Bir kız çocuğuna, bir kadına yaşatılan bunca şeyin bir suç olduğunu anlayan, anlatan, algılayan, bu suça maruz olup sonra aynı suçun zanlısı olmadan ehli, insani yoluna devam eden, edebilen kaç kişi? Şiddet, bir zincir olmamalı! Bu vahşetin bir sonraki canisi olunmamalı! Maruz bırakana benzememeli! Kitaptaki Dua hikaye içinde bir kahraman… Peki toplum içindeki onca sayısız Dualar? Dolayısıyla içerik kadına, çocuğa, hayvana şiddetse bu konu herkesi “çok” ilgilendiriyor! O yüzden bu kitap çok satmalı, çok okunmalı. Hatta bu roman film de olmalı! 
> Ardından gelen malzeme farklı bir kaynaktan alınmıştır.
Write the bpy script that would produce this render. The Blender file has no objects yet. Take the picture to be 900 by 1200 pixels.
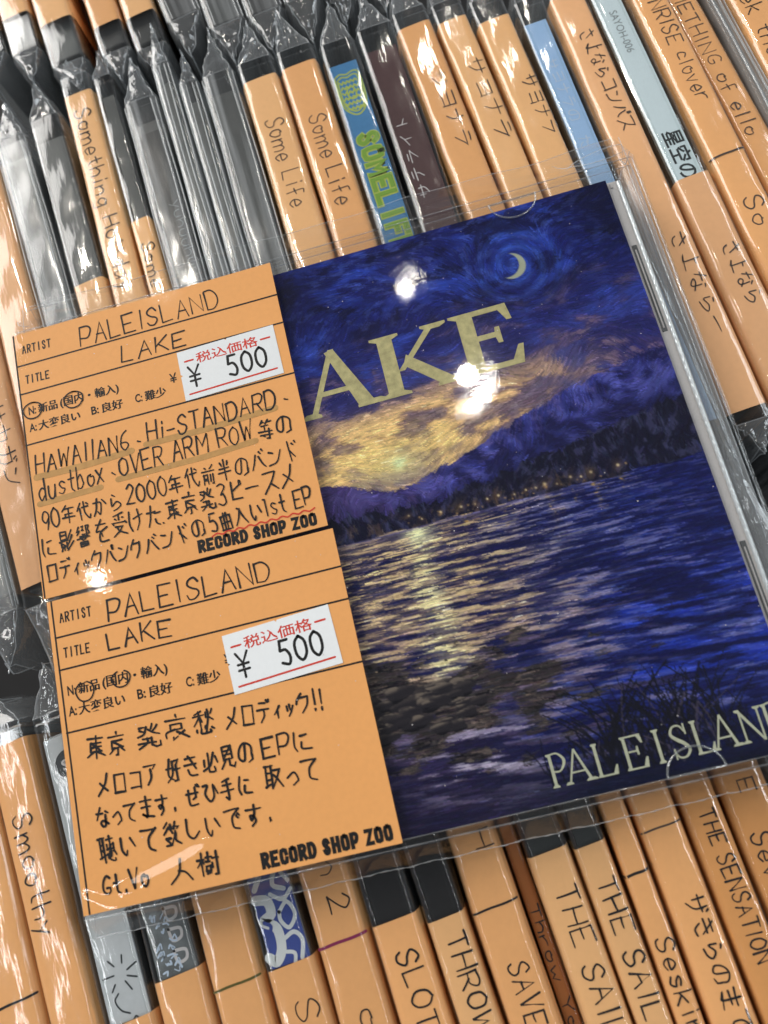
import bpy, math, random
import numpy as np
from mathutils import Matrix, Vector

random.seed(7)
SC = bpy.context.scene
COL = SC.collection
S = 0.001                      # everything below is written in millimetres
H0 = 153.0                     # height of the upper face of the jewel case above the bin floor

# ------------------------------------------------------------------ camera
cam_d = bpy.data.cameras.new('camera')
cam = bpy.data.objects.new('camera', cam_d)
COL.objects.link(cam)
SC.camera = cam
rv = np.array([2.86784949, -0.355665816, -0.145282603])
tv = np.array([-83.8341938, -40.7517663, 173.167532])
FPX = 893.846
th = np.linalg.norm(rv); kx = rv / th
KM = np.array([[0, -kx[2], kx[1]], [kx[2], 0, -kx[0]], [-kx[1], kx[0], 0]])
RM = np.eye(3) + math.sin(th) * KM + (1 - math.cos(th)) * KM @ KM
CP = -RM.T @ tv
mw = Matrix(((RM[0][0], -RM[1][0], -RM[2][0], CP[0] * S),
             (RM[0][1], -RM[1][1], -RM[2][1], CP[1] * S),
             (RM[0][2], -RM[1][2], -RM[2][2], (CP[2] + H0) * S),
             (0, 0, 0, 1)))
cam.matrix_world = mw
cam_d.sensor_fit = 'VERTICAL'
cam_d.sensor_height = 9.8
cam_d.lens = 9.8 * FPX / 1200.0
cam_d.clip_start = 0.005
cam_d.clip_end = 20
cam_d.dof.use_dof = True
cam_d.dof.focus_distance = 0.165
cam_d.dof.aperture_fstop = 4.2

# ------------------------------------------------------------------ light, exposure
world = bpy.data.worlds.new('World')
SC.world = world
world.use_nodes = True
world.node_tree.nodes['Background'].inputs[0].default_value = (0.93, 0.95, 1.0, 1)
wn = world.node_tree                               # a bright shop around, a dim ceiling overhead
wtc = wn.nodes.new('ShaderNodeTexCoord'); wsp = wn.nodes.new('ShaderNodeSeparateXYZ'); wmr = wn.nodes.new('ShaderNodeMapRange')
wn.links.new(wtc.outputs['Generated'], wsp.inputs[0]); wn.links.new(wsp.outputs['Z'], wmr.inputs[0])
wmr.inputs[1].default_value = 0.25; wmr.inputs[2].default_value = 0.62
wmr.inputs[3].default_value = 0.36; wmr.inputs[4].default_value = 0.075
wn.links.new(wmr.outputs[0], wn.nodes['Background'].inputs[1])
SC.view_settings.view_transform = 'Standard'
SC.view_settings.look = 'None'
SC.view_settings.exposure = 0.0
SC.view_settings.gamma = 1.0
SC.cycles.use_denoising = True
SC.cycles.max_bounces = 10
SC.cycles.transparent_max_bounces = 48
SC.cycles.sample_clamp_indirect = 6.0
SC.cycles.caustics_reflective = False
SC.cycles.caustics_refractive = False


def lamp(name, loc, target, size, power, color, size_y=None):
    d = bpy.data.lights.new(name, 'AREA')
    d.shape = 'DISK' if size_y is None else 'RECTANGLE'
    d.size = size
    if size_y is not None:
        d.size_y = size_y
    d.energy = power
    d.color = color
    o = bpy.data.objects.new(name, d)
    COL.objects.link(o)
    o.location = [c * S for c in loc]
    dv = Vector(target) - Vector(loc)
    zax = -dv.normalized()                     # the long side (size_y) runs along the room's y axis
    xax = Vector((0, 1, 0)).cross(zax).normalized()
    yax = zax.cross(xax)
    o.rotation_euler = Matrix((xax, yax, zax)).transposed().to_euler()
    return o


TGT = (75, -40, 150)
WARM = (1.0, 0.93, 0.82)
lamp('ceiling_downlight', (161, 1149, 2153), TGT, 0.05, 0.32, WARM)
lamp('ceiling_downlight', (273, 812, 2153), TGT, 0.055, 1.5, WARM)
lamp('ceiling_downlight', (-937, 509, 2153), TGT, 0.06, 0.9, WARM)
lamp('ceiling_downlight', (530, 1960, 2153), TGT, 0.12, 3.0, WARM)
lamp('ceiling_downlight', (-650, 1500, 2153), TGT, 0.11, 6.0, WARM)
lamp('ceiling_tube_light', (1700, 800, 2150), TGT, 0.16, 8.0, (0.86, 0.95, 1.0), 1.3)
lamp('ceiling_tube_light', (-1300, -300, 2150), TGT, 0.05, 5.5, (0.96, 0.98, 1.0), 1.3)
lamp('ceiling_tube_light', (1250, -400, 2150), TGT, 0.06, 7.0, (0.96, 0.98, 1.0), 1.3)
lamp('added_soft_light', (-2150, 2150, 2050), TGT, 2.1, 116.0, (1.0, 0.97, 0.93), 2.1)  # added soft key light, unseen, placed clear of the mirror reflections
lamp('added_soft_light', (2100, 500, 1700), TGT, 0.9, 14.0, (0.90, 0.96, 1.0), 0.9)  # added weaker soft light from the right, also unseen


# ------------------------------------------------------------------ materials
def new_mat(name):
    m = bpy.data.materials.new(name)
    m.use_nodes = True
    nt = m.node_tree
    for n in list(nt.nodes):
        nt.nodes.remove(n)
    out = nt.nodes.new('ShaderNodeOutputMaterial')
    return m, nt, out


def N(nt, t, **kw):
    n = nt.nodes.new(t)
    for k, v in kw.items():
        if k.startswith('i_'):
            n.inputs[int(k[2:])].default_value = v
        else:
            setattr(n, k, v)
    return n


def paper(name, col, rough=0.6, var=0.03, spec=0.3, scale=900.0, bump=0.03):
    m, nt, out = new_mat(name)
    b = N(nt, 'ShaderNodeBsdfPrincipled')
    b.inputs['Roughness'].default_value = rough
    b.inputs['Specular IOR Level'].default_value = spec
    tc = N(nt, 'ShaderNodeTexCoord')
    nz = N(nt, 'ShaderNodeTexNoise'); nz.inputs['Scale'].default_value = scale
    nz.inputs['Detail'].default_value = 4
    nz2 = N(nt, 'ShaderNodeTexNoise'); nz2.inputs['Scale'].default_value = 45
    nz2.inputs['Detail'].default_value = 3
    nt.links.new(tc.outputs['Object'], nz.inputs['Vector'])
    nt.links.new(tc.outputs['Object'], nz2.inputs['Vector'])
    ad = N(nt, 'ShaderNodeMath', operation='ADD')
    nt.links.new(nz.outputs['Fac'], ad.inputs[0]); nt.links.new(nz2.outputs['Fac'], ad.inputs[1])
    mr = N(nt, 'ShaderNodeMapRange')
    mr.inputs[1].default_value = 0.7; mr.inputs[2].default_value = 1.3
    mr.inputs[3].default_value = 1 - var; mr.inputs[4].default_value = 1 + var
    nt.links.new(ad.outputs[0], mr.inputs[0])
    vm = N(nt, 'ShaderNodeVectorMath', operation='SCALE')
    oi = N(nt, 'ShaderNodeObjectInfo')
    m3 = N(nt, 'ShaderNodeMapRange'); m3.inputs[3].default_value = .92; m3.inputs[4].default_value = 1.06
    nt.links.new(oi.outputs['Random'], m3.inputs[0])
    m4 = N(nt, 'ShaderNodeMath', operation='MULTIPLY')
    nt.links.new(mr.outputs[0], m4.inputs[0]); nt.links.new(m3.outputs[0], m4.inputs[1])
    vm.inputs[0].default_value = col
    nt.links.new(m4.outputs[0], vm.inputs['Scale'])
    nt.links.new(vm.outputs[0], b.inputs['Base Color'])
    bp = N(nt, 'ShaderNodeBump'); bp.inputs['Strength'].default_value = bump
    bp.inputs['Distance'].default_value = 0.0002
    nt.links.new(nz.outputs['Fac'], bp.inputs['Height'])
    nt.links.new(bp.outputs[0], b.inputs['Normal'])
    nt.links.new(b.outputs[0], out.inputs[0])
    return m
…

“Romandaki Dua’da olduğu gibi çocukluğunda ve ergenliğinde ailesi tarafından şiddet mağduru olanların anıları şiddet ve sövgü ile dolup taşar. Beyin, vücudu yöneten organ olarak görev yapsa da esas beyni yöneten ruhtur. Ruh grip 

olmuşsa, ruhun burnu akıyorsa, ruhun ateşi kırk dereceyi geçmişse, ruh sızlıyorsa, ruh acıyorsa, ruh kanıyorsa sakin duramaz emanet bedende! İçinde olduğu bedenin kafatasındaki beyine öyle silleli komutlar verir ki darmadağın eder ya kendini ya incitenleri! Akıl delirirse tehlikeli değil de esas ruh delirirse, işte o fena! Can asıl bedende değil, ruhtadır. Canı değil, ruhu yakmamak esas mühim! Canı yanan ağlar, ruhu yanan dağlar!” diyerek çocukluğundan beri haksızlığa uğrayan kendisine ve tecavüze uğrayıp katledilmiş köpeklerin vebal sahiplerine zekice planlanmış cinayetlerle cezaladırarak ilahi adaletle kendi çapında bu romanıyla ses getirmek isteyen yazar “Bu roman benim ‘fantastik kalemim’ ama bu hayata dair ‘gerçek mesaj’ sizsiniz, biziz! Hepimiziz! Kendi çapımda ses getirmek istedim. Benim çapım nedir ki? Ama sizlerin, bizlerin, hepimizin çaplarını bir araya getirirsek ordulaşarak yeri yerinden oynatırız! Bir yere varmanın yolu da bir olmak değil midir? Yılmak yok, yola devam! Haydi bakalım, kitap bahane, el ele verip birlikten gücü doğurmak şahane! Kitabım, toplumumuzda ciddi sorun olan tüm bu mağduriyetlere ithafen yazılmış bir eserdir.” diyerek noktayı koyuyor.